The “single satisfaction” rule however does not define what is the amount of the claim, which can still be subject to dispute. For example, in the case of National Energy & Gas Transmission, Inc. v. Liberty Elec. Power, LLC, a creditor sought to allocate recoveries against a non-debtor obligor to interest first (and in particular, interest that accrued on the claim against the non-debtor after the debtor’s petition date and was not an allowable claim in the debtor’s bankruptcy) and then to payment of principal, so as to assert a guarantee claim against the debtor for the outstanding principal and ultimately recover both principal and post-petition interest. The Fourth Circuit rejected this approach based on the fundamental rule that, while a creditor is not required to reduce guarantee claims by amounts received from a co-obligor, chapter 11 still defines the nature and amount of the underlying claim.4 In chapter 11, a claim is determined as of the petition date, and a creditor is not entitled to post-petition interest unless the estate is solvent and able to pay all unsecured claims in full. Accordingly, the Fourth Circuit held that permitting the creditor to allocate its recoveries outside the chapter 11 case to postpetition interest and seek recoveries of the outstanding principal in chapter 11 would violate the “single satisfaction” rule by permitting the creditor to receive more than the amount of its claim as defined by chapter 11. NEGT emphasizes that recoveries of Nortel’s creditors may depend on how recoveries are allocated in Nortel’s chapter 11 cases and, separately, in the CCAA proceedings.

The NEGT decision, while ostensibly following the Supreme Court’s decision in Ivanhoe, arguably conflicts with the underlying holding of Ivanhoe and has led to confusion as to exactly what Ivanhoe means in the context of multinational cases with many affiliated debtors, only some of whom are debtors under chapter 11. Resolving that confusion and legal uncertainty could have a material impact on recoveries by holders of the Nortel Senior Notes.

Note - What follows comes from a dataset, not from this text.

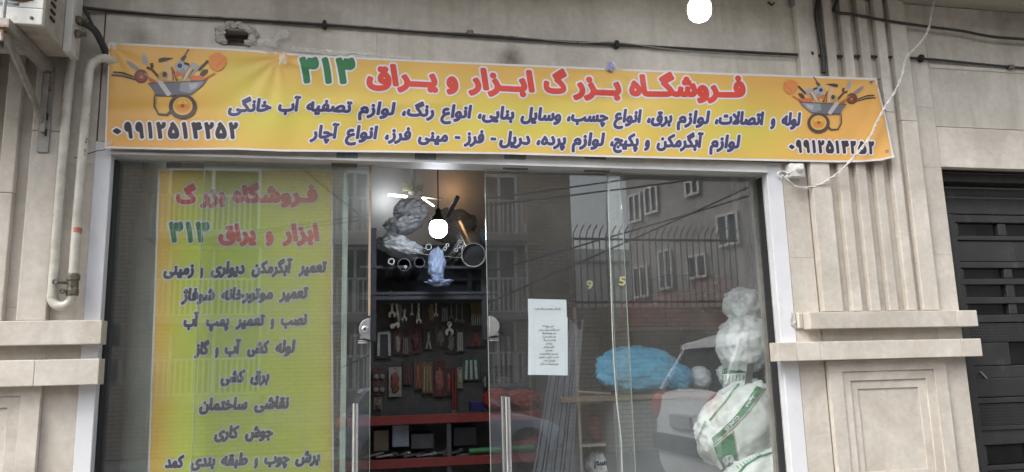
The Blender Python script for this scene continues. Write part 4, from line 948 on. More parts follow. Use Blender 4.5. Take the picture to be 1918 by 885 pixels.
# folding blade lamp
bl = thing('blade_lamp', 'lit folding lamp with spread blades high on the back of the shop', 'lamp', tuple(P3(773, 358, 2.5)))
c = P3(773, 360, 2.5)
MB().lathe(tuple(c+Vector((0, 0, -.03))), (0, 0, 1), [(0, .02), (.02, .045), (.05, .03), (.30, .025)], 12).build('lamp_base', WHITEP, bl)
for s_ in (-1, 1):
    q = [(c.x+s_*.012, c.z+.0), (c.x+s_*.012, c.z+.045), (c.x+s_*.095, c.z+.065), (c.x+s_*.085, c.z-.005)]
    MB().prism(q if s_ > 0 else q[::-1], c.y-.05, c.y-.04).build('fin', M('cream_fin', (.6, .58, .45, 1), .4), bl)
LB = emit_mat('lamp_blade_glow', (1, .97, .9, 1), 4)
for (ax, ay, bx_, by_, em) in ((762, 369, 727, 365, 1), (785, 368, 830, 374, 0), (792, 372, 812, 386, 1)):
    a, b = P3(ax, ay, 2.44), P3(bx_, by_, 2.40); MB().obox(a, b, .05, .012).build('lamp_blade', LB if em else M('unlit_blade', (.45, .42, .36, 1), .3), bl, bevel=.003)
for px, py, col, e, yy in ((722, 368, (.85, .93, 1), 1.0, 2.84), (850, 352, (1, .55, .25), .35, 2.86)):  # cool light of the blades; warm one added, unseen, for an orange wall glow
    l = bpy.data.lights.new('wall_glow_light', 'POINT'); l.energy = e; l.color = col; l.shadow_soft_size = .06
    lo = bpy.data.objects.new('wall_glow_light', l); C.objects.link(lo); lo.parent = bl; lo.location = P3(px, py, yy)-bl.location

# rack of pipes above the pegboard
rk = thing('pipe_rack', 'dark steel rack full of pipes above the tool board', 'rack', tuple(P3(800, 545, 1.6)))
xl, xr = X_(700, 500, 1.6), X_(905, 500, 1.6); zt, zb = Z_(700, 428, 1.6), Z_(700, 548, 1.6)
for x in (xl, xr):
    for y in (1.6, 2.3): MB().box(x-.018, x+.018, y-.018, y+.018, zb-.35, zt).build('upright', INDARK, rk)
for z in (zb, zb+.19): MB().box(xl-.1, xr+.1, 1.57, 1.60, z-.02, z).build('cross_bar', INDARK, rk); MB().box(xl-.1, xr+.1, 2.28, 2.31, z-.02, z).build('cross_bar', INDARK, rk)
MB().box(xl-.3, xr+.9, 2.45, 2.47, zb-.1, zt+.02).build('back_board', INDARK, rk)
MB().box(xl-.1, xr+.1, 1.585, 2.3, zb-.055, zb-.03).build('shelf_board', INDARK, rk)
PVC = M('white_pvc_pipe', (.62, .63, .64, 1), .4, var=.1); GPIPE = M('grey_pipe', (.18, .19, .21, 1), .45, var=.2); DUCT = M('shiny_flue', (.7, .71, .73, 1), .16, 1, var=.1, bump=.4, bscale=20)
def pipe(px, py, rpx, mat, label, group=None, dy=.75, slant=(.02, .0), th=.28, Y=1.5):
    c = P3(px, py, Y); r = rpx*(Y+4)/1440; m_ = MB(); m_._ring(tuple(c), (slant[0], 1, slant[1]), r, r*(1-th), dy, 20)
    return tag(m_.build('pipe', mat, None, smooth=True, auto=True), label, 'pipe', group)
pipe(733, 490, 6.5, PVC, 'white pipe end at the lower left of the rack', th=.4)
pipe(757, 496, 12, GPIPE, 'wide thin grey pipe at the lower left of the rack', th=.08)
pipe(759.5, 500, 3, PVC, 'small white pipe lying inside the wide grey pipe', th=.45, Y=1.49)
pipe(786, 492, 10, GPIPE, 'wide grey pipe in the middle of the rack behind the blue bag', th=.08)
pipe(803, 463, 6, PVC, 'thin-walled white pipe just below the hanging bulb', th=.2)
for x, y, lab in ((838, 459.5, 'upper of the touching pair of small white pipes right of the bulb'), (833.5, 466, 'lower of the touching pair of small white pipes right of the bulb'), (861, 453, 'topmost small white pipe beside the flue duct'), (859.5, 461.5, 'second small white pipe down beside the flue duct'), (854.5, 468.5, 'leftmost small white pipe of the four beside the flue duct'), (865, 473, 'lowest small white pipe of the four beside the flue duct')):
    pipe(x, y, 3.6, PVC, lab, 'small white pipes in the rack', th=.35)
c0, c1 = P3(887, 478, 1.35), P3(864, 432, 2.3)
fl = MB(); ax = (c1-c0); fl._ring(tuple(c0), tuple(ax), .0855, .080, ax.length, 28); fl._ring(tuple(c0-ax.normalized()*.004), tuple(ax), .089, .0852, .016, 28)
fo = tag(fl.build('flue_duct', DUCT, None, smooth=True, auto=True), 'wide shiny metal flue duct sticking out of the rack at its right end', 'duct')
MB().lathe(tuple(c0), tuple(ax), [(.03, 0), (.03, .0795)], 28).build('duct_shade_disc', M('duct_shade_dark', (.07, .07, .075, 1), .7), fo)  # dark disc stands in for the shade inside the open duct
tag(MB().tube([P3(839, 404, 1.6), P3(857, 370, 1.35)], .0165, 12).build('black_tube', M('glossy_black_tube', (.03, .03, .035, 1), .15), None, smooth=True, auto=True), 'black tube sticking up above the rack right of the hanging bulb', 'tube')
tag(MB().tube([P3(752, 470, 1.42), P3(806, 478, 1.40), P3(872, 484, 1.42)], .004, 6).build('metal_rod', CHROME, None), 'thin bright metal rod lying across the front of the rack', 'rod')
FILM = film_mat('grey_plastic_film', (.82, .84, .88, 1), .8); BFILM = film_mat('pale_blue_film', (.42, .52, .74, 1), .55)
def bagl(px, py, rx, rz, Y, ry, mat, name, label, cat='bag', seed=1, amp=.25, fine=.3, rot=0, sub=5, group=None):
    k = (Y+4)/1440; m3 = Matrix.Rotation(rot, 3, 'Y')
    mb = MB().lump(tuple(P3(px, py, Y)), (rx*k, ry, rz*k), seed=seed, sub=sub, amp=amp, fine=fine, mat3=m3)
    o = tag(mb.build(name, mat, None, smooth=True), label, cat, group); return o, mb
bagl(748, 463, 46, 17, 1.75, .22, FILM, 'plastic_wrap', 'crumpled grey plastic wrap over the left of the pipe rack', seed=4, rot=.25, fine=.15)
bagl(818, 498, 16, 30, 1.42, .05, BFILM, 'plastic_bag', 'pale blue plastic bag drooping from the middle of the pipe rack', seed=7, amp=.3, fine=.16)
bagl(822, 529, 20, 6, 1.40, .05, BFILM, 'plastic_bag', 'frayed hem of a plastic bag below the drooping blue bag', seed=8, amp=.6)
k = 6.0/1440; mw = MB().lump(tuple(P3(770, 398, 2.0)), (31*k, .15, 27*k), seed=12, sub=5, amp=.25, fine=.05); mw.lump(tuple(P3(757, 420, 1.95)), (36*k, .2, 17*k), seed=14, sub=5, amp=.3, fine=.07, mat3=Matrix.Rotation(-.25, 3, 'Y'))
tag(mw.build('wrapped_fan', FILM, None, smooth=True), 'fan wrapped in grey plastic standing on top of the rack below the blade lamp', 'fan')
def onto(tree, Yd):
    def f(px, py, d=0):
        h = tree.ray_cast(CAM, ray(px, py))
        p = h[0] if h[0] is not None else tree.find_nearest(P3(px, py, Yd))[0]
        return tuple(p-ray(px, py)*(.003+d))
    return f
bagl(850, 425, 44, 34, 2.15, .15, film_mat('smoky_film', (.12, .11, .10, 1), .5), 'coil_bundle', 'dark bundle of coiled hose on top of the rack right of the bulb', 'hose bundle', seed=15, amp=.2, fine=.08)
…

Indeed, whether the Nortel Senior Notes will be entitled to post-petition interest in the chapter 11 cases, and at what rate, in the chapter 11 cases are open questions that may hinge, among other things, on proving solvency of the Nortel chapter 11 debtors. This question may be resolved if the U.S. Bankruptcy Court enters a finding of fact that the NNI estate is solvent.

In a recent decision in In re W.R. Grace & Co., the U.S. District Court for the District of Delaware found that creditors were not entitled to post-petition interest at the default rate and that their claims may be subject to reinstatement with payment of a lower post-petition interest rate. The bankruptcy court rejected arguments that the court should presume solvency based on the unimpaired treatment of creditors, and the district court agreed, stating that the burden is on the objecting creditors to prove solvency.5 Further, the district court held that the Third Circuit’s decision in In re PPI Enterprises (U.S.), Inc., 324 F.3d 197 (3d Cir. 2003) does not require payment of post-petition interest at the contractual default rate even if solvency is established. The district court affirmed use of a hybrid rate of interest provided under the plan that was higher than the contractual non-default rate and federal judgment rate but lower than the contractual default rate.

If post-petition interest is allowed, statute and case law do not guarantee a particular rate. If a bankruptcy court is forced to decide what rate should apply, it could take one of four paths: (1) the federal judgment rate (as in In re Washington Mutual, Inc.), (2) the applicable state law judgment rate, (3) the contract rate (non-default or default rate), depending on the facts of the case and issues before the court or (4) a hybrid rate (as in In re W.R. Grace & Co.). Furthermore, the court’s determination and allocation of the amount of the prepetition claim in accordance with Ivanhoe and NGET will affect the base upon which interest builds.